-- START OF DATASET CONTENT --

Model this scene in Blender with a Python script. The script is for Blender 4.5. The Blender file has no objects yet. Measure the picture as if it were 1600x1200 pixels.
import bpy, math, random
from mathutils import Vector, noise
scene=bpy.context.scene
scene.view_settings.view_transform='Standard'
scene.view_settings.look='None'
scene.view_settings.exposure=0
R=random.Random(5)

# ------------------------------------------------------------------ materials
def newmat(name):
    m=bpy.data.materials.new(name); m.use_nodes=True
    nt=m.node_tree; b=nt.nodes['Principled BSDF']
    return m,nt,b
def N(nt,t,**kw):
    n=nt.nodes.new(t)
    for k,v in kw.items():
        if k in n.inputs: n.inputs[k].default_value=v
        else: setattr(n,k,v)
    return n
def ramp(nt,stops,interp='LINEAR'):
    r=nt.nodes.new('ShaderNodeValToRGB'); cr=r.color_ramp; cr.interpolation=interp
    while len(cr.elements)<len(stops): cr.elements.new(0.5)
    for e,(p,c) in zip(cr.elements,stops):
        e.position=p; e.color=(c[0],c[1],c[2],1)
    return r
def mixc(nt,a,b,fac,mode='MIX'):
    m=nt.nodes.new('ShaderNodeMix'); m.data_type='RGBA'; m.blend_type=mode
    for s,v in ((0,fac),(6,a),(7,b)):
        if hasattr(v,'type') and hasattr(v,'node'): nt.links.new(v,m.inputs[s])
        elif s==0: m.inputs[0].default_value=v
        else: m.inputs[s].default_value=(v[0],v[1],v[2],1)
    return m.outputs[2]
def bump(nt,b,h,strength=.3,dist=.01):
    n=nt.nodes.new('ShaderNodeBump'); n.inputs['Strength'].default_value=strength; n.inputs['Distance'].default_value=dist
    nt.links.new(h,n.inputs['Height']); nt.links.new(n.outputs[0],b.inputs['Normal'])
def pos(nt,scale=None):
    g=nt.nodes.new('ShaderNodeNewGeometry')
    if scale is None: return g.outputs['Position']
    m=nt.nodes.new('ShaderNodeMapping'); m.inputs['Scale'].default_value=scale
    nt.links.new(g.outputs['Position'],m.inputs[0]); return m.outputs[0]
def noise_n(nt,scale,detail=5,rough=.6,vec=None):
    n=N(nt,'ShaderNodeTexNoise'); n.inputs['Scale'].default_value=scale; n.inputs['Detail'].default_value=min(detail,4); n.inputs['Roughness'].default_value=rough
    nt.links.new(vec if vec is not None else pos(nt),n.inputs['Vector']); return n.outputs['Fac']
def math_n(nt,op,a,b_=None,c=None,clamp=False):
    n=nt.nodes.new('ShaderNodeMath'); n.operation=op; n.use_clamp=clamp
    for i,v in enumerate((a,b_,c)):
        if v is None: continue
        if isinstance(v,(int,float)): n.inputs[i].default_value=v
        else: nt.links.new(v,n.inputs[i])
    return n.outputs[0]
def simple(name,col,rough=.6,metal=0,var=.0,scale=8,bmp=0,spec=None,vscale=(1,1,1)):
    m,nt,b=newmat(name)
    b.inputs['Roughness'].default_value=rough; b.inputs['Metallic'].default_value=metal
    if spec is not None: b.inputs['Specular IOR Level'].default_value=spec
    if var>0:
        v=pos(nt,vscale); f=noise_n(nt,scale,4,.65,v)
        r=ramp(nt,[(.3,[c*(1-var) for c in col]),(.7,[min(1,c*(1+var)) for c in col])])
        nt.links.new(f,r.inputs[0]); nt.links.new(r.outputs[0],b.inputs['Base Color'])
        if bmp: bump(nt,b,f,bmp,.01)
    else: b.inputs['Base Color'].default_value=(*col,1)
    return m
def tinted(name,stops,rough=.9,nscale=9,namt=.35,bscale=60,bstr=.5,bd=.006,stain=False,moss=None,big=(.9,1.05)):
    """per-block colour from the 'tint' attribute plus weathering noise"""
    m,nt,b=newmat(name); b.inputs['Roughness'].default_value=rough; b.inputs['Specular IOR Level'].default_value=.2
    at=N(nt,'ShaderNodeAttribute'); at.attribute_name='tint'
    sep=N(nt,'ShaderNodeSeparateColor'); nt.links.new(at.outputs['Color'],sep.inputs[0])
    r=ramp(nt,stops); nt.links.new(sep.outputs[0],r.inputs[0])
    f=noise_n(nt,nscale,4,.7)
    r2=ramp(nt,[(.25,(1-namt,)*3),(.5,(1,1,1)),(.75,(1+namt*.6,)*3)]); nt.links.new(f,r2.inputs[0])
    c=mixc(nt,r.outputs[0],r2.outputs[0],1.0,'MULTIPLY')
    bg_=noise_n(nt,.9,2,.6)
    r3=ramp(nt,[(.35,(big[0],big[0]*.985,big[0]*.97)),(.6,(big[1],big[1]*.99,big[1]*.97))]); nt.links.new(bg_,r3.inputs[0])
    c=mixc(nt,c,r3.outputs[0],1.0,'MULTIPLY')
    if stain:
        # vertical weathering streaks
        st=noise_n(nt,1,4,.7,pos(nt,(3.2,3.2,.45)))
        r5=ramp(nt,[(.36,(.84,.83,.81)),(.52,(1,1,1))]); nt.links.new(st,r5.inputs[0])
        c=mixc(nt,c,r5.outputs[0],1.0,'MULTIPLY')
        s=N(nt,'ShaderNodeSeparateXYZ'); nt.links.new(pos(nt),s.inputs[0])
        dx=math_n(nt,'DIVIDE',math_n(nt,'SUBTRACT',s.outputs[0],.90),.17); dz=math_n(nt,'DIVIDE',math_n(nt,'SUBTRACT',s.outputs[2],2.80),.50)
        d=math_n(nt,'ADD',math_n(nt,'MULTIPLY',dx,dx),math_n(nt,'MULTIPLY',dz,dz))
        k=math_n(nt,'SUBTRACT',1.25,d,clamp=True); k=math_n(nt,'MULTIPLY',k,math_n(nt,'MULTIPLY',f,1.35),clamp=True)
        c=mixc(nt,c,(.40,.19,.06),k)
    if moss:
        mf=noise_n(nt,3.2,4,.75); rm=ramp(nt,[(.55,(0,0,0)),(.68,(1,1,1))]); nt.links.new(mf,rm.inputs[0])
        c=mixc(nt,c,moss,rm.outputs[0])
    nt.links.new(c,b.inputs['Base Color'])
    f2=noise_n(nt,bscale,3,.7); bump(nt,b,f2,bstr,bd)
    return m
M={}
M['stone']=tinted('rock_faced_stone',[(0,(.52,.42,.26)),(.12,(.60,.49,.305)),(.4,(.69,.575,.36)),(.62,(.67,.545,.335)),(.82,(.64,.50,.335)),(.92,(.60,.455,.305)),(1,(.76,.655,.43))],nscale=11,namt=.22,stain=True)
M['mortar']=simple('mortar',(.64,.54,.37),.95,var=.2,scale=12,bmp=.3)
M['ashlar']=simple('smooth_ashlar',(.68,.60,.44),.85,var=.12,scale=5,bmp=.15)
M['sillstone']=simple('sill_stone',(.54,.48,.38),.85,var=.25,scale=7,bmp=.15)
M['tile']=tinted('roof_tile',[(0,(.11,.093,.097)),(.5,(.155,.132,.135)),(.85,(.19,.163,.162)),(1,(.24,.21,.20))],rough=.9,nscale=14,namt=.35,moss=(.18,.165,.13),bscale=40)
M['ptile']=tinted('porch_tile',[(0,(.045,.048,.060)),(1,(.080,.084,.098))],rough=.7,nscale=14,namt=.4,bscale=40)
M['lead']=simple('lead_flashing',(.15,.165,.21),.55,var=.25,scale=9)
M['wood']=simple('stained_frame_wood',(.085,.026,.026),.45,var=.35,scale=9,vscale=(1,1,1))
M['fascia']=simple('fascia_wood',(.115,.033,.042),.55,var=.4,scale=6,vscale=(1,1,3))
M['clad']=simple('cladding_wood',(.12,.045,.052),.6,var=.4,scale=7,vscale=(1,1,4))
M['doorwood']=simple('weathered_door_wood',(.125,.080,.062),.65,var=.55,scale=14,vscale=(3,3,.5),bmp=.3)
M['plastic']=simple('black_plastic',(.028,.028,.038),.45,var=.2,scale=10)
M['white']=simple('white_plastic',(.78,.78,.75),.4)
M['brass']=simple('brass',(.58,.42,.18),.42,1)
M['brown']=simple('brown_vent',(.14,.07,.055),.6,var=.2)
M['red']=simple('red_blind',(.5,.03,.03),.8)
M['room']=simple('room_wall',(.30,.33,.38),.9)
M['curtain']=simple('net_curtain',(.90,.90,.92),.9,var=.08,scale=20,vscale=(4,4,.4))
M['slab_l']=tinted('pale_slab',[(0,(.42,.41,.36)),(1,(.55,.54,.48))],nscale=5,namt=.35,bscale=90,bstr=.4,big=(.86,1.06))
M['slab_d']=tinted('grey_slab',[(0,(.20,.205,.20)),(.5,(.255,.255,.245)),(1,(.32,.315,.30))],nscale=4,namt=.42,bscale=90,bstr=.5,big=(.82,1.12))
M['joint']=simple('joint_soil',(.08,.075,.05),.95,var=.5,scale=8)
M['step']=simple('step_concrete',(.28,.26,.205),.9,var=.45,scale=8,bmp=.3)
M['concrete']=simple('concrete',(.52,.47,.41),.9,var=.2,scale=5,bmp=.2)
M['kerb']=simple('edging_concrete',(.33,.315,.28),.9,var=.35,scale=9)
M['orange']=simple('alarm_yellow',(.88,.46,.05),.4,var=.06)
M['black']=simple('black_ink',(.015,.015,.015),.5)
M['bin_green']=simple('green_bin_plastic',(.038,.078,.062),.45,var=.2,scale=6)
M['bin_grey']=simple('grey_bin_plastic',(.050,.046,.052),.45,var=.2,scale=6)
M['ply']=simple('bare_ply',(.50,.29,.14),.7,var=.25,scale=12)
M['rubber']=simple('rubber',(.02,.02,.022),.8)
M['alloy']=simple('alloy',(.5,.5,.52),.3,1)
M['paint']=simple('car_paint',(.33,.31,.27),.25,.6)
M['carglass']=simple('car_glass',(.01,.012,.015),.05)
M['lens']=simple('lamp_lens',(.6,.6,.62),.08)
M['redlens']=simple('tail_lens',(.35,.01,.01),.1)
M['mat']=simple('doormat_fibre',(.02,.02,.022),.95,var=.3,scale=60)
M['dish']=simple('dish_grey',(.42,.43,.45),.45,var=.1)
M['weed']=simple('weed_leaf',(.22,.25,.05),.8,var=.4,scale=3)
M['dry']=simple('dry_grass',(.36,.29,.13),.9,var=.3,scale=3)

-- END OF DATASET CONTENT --

WHAT NEEDS TO BE DONE - Return the lines above precisely as they appear, beginning at the first line and ending at the line with "R=random.Random(5)", and nothing after it.

CORRECT RESPONSE -
Model this scene in Blender with a Python script. The script is for Blender 4.5. The Blender file has no objects yet. Measure the picture as if it were 1600x1200 pixels.
import bpy, math, random
from mathutils import Vector, noise
scene=bpy.context.scene
scene.view_settings.view_transform='Standard'
scene.view_settings.look='None'
scene.view_settings.exposure=0
R=random.Random(5)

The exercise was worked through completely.